* Task description: Print exactly what the entries say, line by line, from the first line down to the one with "return put(name, me, mat, parent)", inclusive.

---- Excerpted records

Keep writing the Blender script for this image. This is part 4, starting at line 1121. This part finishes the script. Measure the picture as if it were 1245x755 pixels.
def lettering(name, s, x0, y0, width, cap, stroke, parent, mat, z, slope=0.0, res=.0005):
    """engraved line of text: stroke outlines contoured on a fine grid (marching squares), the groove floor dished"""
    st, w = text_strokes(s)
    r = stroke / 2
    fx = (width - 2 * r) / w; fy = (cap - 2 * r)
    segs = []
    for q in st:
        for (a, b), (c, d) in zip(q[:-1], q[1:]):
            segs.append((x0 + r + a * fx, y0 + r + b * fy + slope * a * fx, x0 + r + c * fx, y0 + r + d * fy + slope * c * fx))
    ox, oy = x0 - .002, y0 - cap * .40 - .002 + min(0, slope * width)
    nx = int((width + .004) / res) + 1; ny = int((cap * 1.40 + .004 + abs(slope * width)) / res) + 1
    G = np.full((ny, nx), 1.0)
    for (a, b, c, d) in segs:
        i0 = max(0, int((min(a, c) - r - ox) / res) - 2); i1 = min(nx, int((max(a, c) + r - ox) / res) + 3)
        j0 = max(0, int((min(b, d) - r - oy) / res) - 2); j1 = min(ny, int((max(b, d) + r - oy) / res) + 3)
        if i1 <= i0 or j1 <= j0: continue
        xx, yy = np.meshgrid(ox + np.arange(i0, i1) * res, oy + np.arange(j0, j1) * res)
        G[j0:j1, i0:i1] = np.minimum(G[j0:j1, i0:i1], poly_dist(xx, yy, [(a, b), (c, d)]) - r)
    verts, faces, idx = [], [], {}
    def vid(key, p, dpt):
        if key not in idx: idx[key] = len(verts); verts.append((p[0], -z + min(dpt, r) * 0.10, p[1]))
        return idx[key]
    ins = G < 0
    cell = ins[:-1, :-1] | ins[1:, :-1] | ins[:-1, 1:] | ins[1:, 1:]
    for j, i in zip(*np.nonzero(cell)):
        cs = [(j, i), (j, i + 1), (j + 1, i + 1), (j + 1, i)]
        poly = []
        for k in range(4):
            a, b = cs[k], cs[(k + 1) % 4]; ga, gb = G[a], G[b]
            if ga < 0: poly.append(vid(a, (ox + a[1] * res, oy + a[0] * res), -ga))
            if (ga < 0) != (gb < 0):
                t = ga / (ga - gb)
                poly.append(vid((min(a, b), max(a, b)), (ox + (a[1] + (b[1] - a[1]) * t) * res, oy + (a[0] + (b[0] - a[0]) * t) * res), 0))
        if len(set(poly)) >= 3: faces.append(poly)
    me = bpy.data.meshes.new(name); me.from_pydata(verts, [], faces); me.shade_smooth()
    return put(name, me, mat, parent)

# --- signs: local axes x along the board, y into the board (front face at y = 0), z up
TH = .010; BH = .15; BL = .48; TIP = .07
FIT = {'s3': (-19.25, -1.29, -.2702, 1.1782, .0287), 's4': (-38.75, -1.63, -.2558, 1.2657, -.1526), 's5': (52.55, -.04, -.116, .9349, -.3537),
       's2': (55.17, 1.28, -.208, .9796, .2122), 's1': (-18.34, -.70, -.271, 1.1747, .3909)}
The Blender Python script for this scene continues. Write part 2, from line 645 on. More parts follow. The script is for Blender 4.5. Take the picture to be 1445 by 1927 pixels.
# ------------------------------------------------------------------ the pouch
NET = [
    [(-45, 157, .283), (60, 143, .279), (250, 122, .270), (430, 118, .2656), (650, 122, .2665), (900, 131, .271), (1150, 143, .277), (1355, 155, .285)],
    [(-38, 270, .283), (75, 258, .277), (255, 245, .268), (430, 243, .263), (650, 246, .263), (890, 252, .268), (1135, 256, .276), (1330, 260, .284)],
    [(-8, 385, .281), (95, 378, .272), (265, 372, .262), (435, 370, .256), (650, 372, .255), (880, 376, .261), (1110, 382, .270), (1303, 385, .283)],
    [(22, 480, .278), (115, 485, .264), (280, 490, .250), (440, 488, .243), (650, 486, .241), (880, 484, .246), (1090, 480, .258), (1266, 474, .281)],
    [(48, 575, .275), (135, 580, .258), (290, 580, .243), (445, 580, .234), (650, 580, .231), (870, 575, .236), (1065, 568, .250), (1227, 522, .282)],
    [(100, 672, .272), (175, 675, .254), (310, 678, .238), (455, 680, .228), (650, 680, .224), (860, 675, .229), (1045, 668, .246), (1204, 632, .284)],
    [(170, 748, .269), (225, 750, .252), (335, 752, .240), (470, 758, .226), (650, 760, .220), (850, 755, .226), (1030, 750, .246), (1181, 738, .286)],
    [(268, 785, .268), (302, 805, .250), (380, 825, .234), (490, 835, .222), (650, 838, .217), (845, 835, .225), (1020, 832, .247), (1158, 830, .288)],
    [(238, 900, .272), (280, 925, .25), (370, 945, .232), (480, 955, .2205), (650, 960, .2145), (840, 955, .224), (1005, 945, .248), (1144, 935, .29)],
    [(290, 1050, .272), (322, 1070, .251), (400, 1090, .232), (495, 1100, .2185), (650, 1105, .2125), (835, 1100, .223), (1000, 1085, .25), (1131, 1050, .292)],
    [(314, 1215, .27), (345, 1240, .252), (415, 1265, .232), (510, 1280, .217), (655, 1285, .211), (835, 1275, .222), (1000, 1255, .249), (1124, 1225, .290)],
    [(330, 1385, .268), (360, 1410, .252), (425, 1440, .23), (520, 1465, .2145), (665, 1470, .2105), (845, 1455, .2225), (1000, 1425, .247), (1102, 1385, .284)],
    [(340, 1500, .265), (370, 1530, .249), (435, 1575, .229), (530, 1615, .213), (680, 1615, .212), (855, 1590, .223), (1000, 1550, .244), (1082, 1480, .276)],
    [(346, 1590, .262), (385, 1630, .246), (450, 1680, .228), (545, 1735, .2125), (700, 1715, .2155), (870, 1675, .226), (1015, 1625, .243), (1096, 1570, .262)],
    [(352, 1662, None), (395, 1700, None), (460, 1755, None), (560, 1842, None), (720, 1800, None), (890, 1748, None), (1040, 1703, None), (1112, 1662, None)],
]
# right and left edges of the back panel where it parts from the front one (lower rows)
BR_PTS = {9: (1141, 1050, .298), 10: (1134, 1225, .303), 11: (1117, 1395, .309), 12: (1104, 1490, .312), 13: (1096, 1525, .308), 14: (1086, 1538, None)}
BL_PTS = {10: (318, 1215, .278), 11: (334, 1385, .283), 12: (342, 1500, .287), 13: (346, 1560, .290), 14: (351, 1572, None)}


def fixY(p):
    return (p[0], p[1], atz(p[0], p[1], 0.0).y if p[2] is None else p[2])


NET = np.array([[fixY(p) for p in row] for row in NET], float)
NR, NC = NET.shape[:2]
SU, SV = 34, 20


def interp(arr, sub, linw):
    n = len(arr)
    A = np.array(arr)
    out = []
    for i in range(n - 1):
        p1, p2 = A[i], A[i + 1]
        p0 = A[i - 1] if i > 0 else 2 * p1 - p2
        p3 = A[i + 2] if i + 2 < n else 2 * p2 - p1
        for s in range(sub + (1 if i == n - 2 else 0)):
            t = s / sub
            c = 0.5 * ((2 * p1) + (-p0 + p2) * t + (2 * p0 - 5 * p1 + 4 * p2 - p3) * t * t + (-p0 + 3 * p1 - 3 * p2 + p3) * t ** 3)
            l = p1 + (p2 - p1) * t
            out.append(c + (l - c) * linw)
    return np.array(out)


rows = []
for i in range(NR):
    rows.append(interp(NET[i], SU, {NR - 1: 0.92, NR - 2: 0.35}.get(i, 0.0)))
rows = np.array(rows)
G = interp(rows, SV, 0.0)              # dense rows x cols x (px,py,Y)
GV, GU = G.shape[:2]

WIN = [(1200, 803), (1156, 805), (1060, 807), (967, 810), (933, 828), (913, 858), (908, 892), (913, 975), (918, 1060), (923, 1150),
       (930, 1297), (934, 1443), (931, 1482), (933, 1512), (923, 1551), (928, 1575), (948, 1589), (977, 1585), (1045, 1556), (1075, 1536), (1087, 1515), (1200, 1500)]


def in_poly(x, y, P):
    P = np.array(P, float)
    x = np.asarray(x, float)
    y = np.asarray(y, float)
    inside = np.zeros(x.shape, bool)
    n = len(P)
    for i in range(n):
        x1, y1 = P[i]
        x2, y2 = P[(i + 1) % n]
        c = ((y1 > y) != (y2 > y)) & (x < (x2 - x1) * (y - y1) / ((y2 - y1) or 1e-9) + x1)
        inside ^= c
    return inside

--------

* Written solution:
Keep writing the Blender script for this image. This is part 4, starting at line 1121. This part finishes the script. Measure the picture as if it were 1245x755 pixels.
def lettering(name, s, x0, y0, width, cap, stroke, parent, mat, z, slope=0.0, res=.0005):
    """engraved line of text: stroke outlines contoured on a fine grid (marching squares), the groove floor dished"""
    st, w = text_strokes(s)
    r = stroke / 2
    fx = (width - 2 * r) / w; fy = (cap - 2 * r)
    segs = []
    for q in st:
        for (a, b), (c, d) in zip(q[:-1], q[1:]):
            segs.append((x0 + r + a * fx, y0 + r + b * fy + slope * a * fx, x0 + r + c * fx, y0 + r + d * fy + slope * c * fx))
    ox, oy = x0 - .002, y0 - cap * .40 - .002 + min(0, slope * width)
    nx = int((width + .004) / res) + 1; ny = int((cap * 1.40 + .004 + abs(slope * width)) / res) + 1
    G = np.full((ny, nx), 1.0)
    for (a, b, c, d) in segs:
        i0 = max(0, int((min(a, c) - r - ox) / res) - 2); i1 = min(nx, int((max(a, c) + r - ox) / res) + 3)
        j0 = max(0, int((min(b, d) - r - oy) / res) - 2); j1 = min(ny, int((max(b, d) + r - oy) / res) + 3)
        if i1 <= i0 or j1 <= j0: continue
        xx, yy = np.meshgrid(ox + np.arange(i0, i1) * res, oy + np.arange(j0, j1) * res)
        G[j0:j1, i0:i1] = np.minimum(G[j0:j1, i0:i1], poly_dist(xx, yy, [(a, b), (c, d)]) - r)
    verts, faces, idx = [], [], {}
    def vid(key, p, dpt):
        if key not in idx: idx[key] = len(verts); verts.append((p[0], -z + min(dpt, r) * 0.10, p[1]))
        return idx[key]
    ins = G < 0
    cell = ins[:-1, :-1] | ins[1:, :-1] | ins[:-1, 1:] | ins[1:, 1:]
    for j, i in zip(*np.nonzero(cell)):
        cs = [(j, i), (j, i + 1), (j + 1, i + 1), (j + 1, i)]
        poly = []
        for k in range(4):
            a, b = cs[k], cs[(k + 1) % 4]; ga, gb = G[a], G[b]
            if ga < 0: poly.append(vid(a, (ox + a[1] * res, oy + a[0] * res), -ga))
            if (ga < 0) != (gb < 0):
                t = ga / (ga - gb)
                poly.append(vid((min(a, b), max(a, b)), (ox + (a[1] + (b[1] - a[1]) * t) * res, oy + (a[0] + (b[0] - a[0]) * t) * res), 0))
        if len(set(poly)) >= 3: faces.append(poly)
    me = bpy.data.meshes.new(name); me.from_pydata(verts, [], faces); me.shade_smooth()
    return put(name, me, mat, parent)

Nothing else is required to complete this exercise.